España aparece
en los puestos más rezagados:
si se trata de medir el llamado "fracaso
escolar", los estudiantes españoles
aparecen entre los más damnificados.
Autor: Juan Manuel de Prada
Cada vez que se elabora un informe sobre educación a nivel europeo, España aparece en los puestos más rezagados: si se trata de medir el llamado “fracaso escolar”, los estudiantes españoles aparecen entre los más damnificados; si de lo que se trata es de medir sus conocimientos, los resultados son desoladores; también los profesores españoles se hallan entre los más desmoralizados, deprimidos y hartos de predicar en el desierto… Nunca he creído demasiado en la estadística; pero incluso un escéptico en las bondades de la demoscopia como yo se siente perturbado, también zaherido por el veredicto siempre coincidente de estos informes. Además, a diferencia de otras prospecciones y análisis estadísticos, los que radiografían el estado de nuestra educación admiten una fácil comprobación empírica: aunque seguramente disientan en las soluciones, quienes padecen en carne propia nuestra depauperación educativa –me refiero sobre todo a los profesores– coinciden en las lamentaciones.
Nos enfrentamos a un problema perentorio que atañe a nuestra dignidad social, a lo que deseamos ser y sobre todo a lo que deseamos legar a las generaciones futuras. Y un problema de estas características exige, ante todo, generosidad; exige capacidad para afrontar la situación desde posiciones componedoras, con altura de miras que arrincone o siquiera aplace diferencias ideológicas. Sin embargo, nuestros representantes políticos parecen convencidos de que la solución sólo se logrará acentuando la diferencia ideológica, abroquelándose en posiciones irreconciliables. Los gobiernos se suceden, y cada uno se atrinchera en sus maximalismos, trata de imponer su propia visión ideológica de la educación, que naturalmente sólo durará mientras dure su mandato; y en cambio renuncia a acometer las reformas que podrían detener la depauperación de nuestro sistema, sustituyéndolas por parches de circunstancias, a menudo meras operaciones de maquillaje que a la larga sólo servirán para agravar el descalabro.

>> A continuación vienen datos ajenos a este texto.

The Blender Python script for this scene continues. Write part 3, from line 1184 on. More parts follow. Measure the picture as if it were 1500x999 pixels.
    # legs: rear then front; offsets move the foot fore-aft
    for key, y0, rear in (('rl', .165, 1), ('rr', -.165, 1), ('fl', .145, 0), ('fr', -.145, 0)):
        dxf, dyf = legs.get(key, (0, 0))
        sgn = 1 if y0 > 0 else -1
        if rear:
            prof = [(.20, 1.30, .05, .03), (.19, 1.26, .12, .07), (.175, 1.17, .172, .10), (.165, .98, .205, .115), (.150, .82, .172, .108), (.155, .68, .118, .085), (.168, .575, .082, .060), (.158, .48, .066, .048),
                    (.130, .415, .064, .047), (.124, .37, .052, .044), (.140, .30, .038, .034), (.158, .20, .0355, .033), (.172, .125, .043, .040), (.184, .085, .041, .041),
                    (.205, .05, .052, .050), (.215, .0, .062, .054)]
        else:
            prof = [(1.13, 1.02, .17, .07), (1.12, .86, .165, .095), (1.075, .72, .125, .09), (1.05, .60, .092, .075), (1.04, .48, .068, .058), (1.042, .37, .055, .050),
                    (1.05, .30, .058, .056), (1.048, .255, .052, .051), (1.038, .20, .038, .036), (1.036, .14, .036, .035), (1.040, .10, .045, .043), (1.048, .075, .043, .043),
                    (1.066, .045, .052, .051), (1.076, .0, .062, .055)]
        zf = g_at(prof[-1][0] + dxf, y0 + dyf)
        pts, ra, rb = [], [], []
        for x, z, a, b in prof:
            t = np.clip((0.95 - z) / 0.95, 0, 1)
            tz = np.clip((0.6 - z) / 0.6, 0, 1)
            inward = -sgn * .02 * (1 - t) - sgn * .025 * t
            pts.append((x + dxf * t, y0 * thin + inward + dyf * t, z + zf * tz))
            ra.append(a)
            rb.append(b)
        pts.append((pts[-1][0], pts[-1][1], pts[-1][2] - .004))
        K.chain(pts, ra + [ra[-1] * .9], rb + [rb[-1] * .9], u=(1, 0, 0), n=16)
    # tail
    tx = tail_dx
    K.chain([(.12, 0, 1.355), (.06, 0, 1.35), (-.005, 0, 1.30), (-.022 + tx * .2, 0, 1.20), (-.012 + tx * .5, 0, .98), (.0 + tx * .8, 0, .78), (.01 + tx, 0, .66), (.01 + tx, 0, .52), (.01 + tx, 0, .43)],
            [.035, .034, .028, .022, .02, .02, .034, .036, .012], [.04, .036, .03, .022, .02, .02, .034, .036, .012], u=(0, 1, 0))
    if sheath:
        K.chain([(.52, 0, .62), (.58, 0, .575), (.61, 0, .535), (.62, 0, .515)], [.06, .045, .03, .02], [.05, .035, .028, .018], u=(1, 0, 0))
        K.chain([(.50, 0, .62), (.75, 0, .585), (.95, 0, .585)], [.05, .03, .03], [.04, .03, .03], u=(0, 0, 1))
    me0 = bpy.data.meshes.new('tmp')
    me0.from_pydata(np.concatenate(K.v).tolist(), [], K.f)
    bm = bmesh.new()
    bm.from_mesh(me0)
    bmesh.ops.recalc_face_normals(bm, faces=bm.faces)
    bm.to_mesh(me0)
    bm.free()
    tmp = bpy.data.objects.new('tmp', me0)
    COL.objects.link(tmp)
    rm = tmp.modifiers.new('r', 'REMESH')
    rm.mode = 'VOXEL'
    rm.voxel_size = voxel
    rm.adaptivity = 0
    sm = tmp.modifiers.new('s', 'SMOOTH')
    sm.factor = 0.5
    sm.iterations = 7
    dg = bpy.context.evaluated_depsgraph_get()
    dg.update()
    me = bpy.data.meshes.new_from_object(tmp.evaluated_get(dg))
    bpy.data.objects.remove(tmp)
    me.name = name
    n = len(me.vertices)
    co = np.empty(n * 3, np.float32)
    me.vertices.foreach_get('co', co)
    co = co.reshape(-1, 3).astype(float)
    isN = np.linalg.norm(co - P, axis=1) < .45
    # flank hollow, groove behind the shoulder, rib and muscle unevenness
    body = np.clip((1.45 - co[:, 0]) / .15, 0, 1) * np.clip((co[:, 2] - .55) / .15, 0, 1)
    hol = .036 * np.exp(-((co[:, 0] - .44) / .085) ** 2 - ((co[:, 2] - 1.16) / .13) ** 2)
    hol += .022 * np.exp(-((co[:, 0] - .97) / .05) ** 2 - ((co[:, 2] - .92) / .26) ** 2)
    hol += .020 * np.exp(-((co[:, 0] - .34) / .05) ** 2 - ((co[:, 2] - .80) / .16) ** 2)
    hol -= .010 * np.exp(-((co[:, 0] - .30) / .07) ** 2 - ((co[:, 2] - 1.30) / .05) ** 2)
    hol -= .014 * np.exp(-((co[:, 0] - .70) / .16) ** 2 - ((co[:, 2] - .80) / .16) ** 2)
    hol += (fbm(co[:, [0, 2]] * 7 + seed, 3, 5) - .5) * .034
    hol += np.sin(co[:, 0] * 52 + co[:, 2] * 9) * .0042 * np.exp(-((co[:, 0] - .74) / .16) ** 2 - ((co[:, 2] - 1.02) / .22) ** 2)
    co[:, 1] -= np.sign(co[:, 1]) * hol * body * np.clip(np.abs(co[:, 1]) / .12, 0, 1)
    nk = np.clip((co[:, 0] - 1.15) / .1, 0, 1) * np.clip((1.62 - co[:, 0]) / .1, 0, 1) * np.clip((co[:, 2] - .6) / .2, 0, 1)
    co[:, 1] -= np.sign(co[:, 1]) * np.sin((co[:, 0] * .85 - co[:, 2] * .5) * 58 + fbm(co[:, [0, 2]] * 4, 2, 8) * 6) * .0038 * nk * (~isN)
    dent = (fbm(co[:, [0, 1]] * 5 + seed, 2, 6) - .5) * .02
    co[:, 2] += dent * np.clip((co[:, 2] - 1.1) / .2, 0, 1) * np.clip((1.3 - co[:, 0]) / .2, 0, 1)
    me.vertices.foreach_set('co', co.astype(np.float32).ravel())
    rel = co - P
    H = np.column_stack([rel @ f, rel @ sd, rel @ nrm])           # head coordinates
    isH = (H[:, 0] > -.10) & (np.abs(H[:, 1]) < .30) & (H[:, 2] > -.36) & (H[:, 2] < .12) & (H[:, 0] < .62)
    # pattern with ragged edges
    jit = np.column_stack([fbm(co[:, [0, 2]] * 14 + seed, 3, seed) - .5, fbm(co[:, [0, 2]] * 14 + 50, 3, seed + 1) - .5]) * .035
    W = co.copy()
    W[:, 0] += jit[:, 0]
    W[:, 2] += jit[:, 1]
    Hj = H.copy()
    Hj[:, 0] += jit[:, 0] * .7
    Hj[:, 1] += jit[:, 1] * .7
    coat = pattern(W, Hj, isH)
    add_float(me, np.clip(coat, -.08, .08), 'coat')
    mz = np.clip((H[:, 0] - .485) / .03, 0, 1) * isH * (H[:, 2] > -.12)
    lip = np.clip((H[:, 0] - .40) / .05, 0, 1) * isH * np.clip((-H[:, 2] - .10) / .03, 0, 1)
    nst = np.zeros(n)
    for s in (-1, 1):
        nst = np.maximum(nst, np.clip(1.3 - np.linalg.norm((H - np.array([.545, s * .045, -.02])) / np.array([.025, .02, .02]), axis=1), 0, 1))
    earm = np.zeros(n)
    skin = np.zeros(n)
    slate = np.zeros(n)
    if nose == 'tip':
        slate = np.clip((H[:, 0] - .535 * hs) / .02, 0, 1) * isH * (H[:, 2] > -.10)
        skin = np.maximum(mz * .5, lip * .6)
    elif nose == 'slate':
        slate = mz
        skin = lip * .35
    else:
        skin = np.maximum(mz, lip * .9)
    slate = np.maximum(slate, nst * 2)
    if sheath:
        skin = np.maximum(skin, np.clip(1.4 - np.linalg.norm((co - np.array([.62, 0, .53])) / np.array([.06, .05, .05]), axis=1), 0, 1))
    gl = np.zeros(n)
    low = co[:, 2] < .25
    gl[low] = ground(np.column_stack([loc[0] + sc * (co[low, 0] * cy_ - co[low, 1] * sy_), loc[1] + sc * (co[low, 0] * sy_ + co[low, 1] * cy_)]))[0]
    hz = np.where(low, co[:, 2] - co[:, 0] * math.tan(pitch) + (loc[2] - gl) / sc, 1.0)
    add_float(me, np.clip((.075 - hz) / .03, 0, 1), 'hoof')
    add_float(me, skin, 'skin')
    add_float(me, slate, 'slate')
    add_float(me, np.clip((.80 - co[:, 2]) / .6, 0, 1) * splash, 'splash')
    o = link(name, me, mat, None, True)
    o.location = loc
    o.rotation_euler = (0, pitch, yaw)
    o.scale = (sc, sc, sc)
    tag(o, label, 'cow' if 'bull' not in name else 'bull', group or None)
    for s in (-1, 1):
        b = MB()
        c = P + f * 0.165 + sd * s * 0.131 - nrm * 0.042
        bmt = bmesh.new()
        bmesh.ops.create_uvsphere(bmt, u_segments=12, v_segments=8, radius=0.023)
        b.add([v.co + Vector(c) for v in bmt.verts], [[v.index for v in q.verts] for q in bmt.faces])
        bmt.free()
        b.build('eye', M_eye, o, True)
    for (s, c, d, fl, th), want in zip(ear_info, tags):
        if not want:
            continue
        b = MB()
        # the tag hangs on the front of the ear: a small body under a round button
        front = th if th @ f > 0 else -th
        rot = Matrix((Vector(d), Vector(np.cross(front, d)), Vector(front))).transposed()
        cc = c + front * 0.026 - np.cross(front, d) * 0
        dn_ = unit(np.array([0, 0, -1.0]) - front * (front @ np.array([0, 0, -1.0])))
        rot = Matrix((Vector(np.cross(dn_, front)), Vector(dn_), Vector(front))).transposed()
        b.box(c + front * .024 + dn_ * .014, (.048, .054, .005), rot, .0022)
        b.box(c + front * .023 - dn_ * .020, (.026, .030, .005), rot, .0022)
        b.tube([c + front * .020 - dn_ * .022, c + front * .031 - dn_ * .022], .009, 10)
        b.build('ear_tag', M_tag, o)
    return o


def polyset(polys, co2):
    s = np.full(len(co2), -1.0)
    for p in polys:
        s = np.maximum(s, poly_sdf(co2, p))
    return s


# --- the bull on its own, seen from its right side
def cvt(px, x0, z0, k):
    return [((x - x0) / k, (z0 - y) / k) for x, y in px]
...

Hay quienes defienden que, tras las próximas elecciones, los partidos mayoritarios en liza deberían formar una coalición de gobierno al estilo alemán, para no depender de hipotecas nacionalistas. Seguramente, tal coalición sea irrealizable, dado el grado de enconamiento que se respira en la política española. Pero sería deseable que ciertas zonas de la acción política quedaran al margen de la trifulca, que no estuviesen supeditadas al esquizofrénico juego de reformas y contrarreformas legales, que no fuesen devoradas por el afán de obtener réditos electorales. Pero para que esto fuese posible necesitaríamos políticos generosos, políticos que renunciaran a hacer del ámbito educativo el corralito de sus preferencias ideológicas, capaces de entender que la salud de nuestra sociedad exige renunciar a la tentación del adoctrinamiento ideológico. Sospecho que tales políticos no existen en nuestra España actual; o, si existen, están asfixiados por el enconamiento ambiental.
Resulta desquiciante comprobar que todo el debate en torno al problema educativo que se ha sustanciado en España durante los últimos años ha tenido siempre un cariz rastreramente ideológico: se sigue discutiendo el estatuto de la asignatura de religión, se crea una nueva asignatura llamada Educación para la Ciudadanía que sólo satisface a sus promotores, etcétera. En cambio, los problemas de fondo que relegan el sistema educativo español a las posiciones más rezagadas en el concierto europeo se soslayan, incluso se agudizan mediante la exacerbación de un debate ideológico que amenaza con devorar lo que verdaderamente importa. Diríase que nuestros políticos estuviesen más preocupados por formar sucesivas remesas de estudiantes que el día de mañana se amolden a tales o cuales principios ideológicos que por garantizarles su derecho a una educación de calidad. Algún día deberán responder por tal desafuero; pero, entretanto, engolfados en sus trifulcas bajunas, permiten que la educación española se mantenga en el furgón de cola.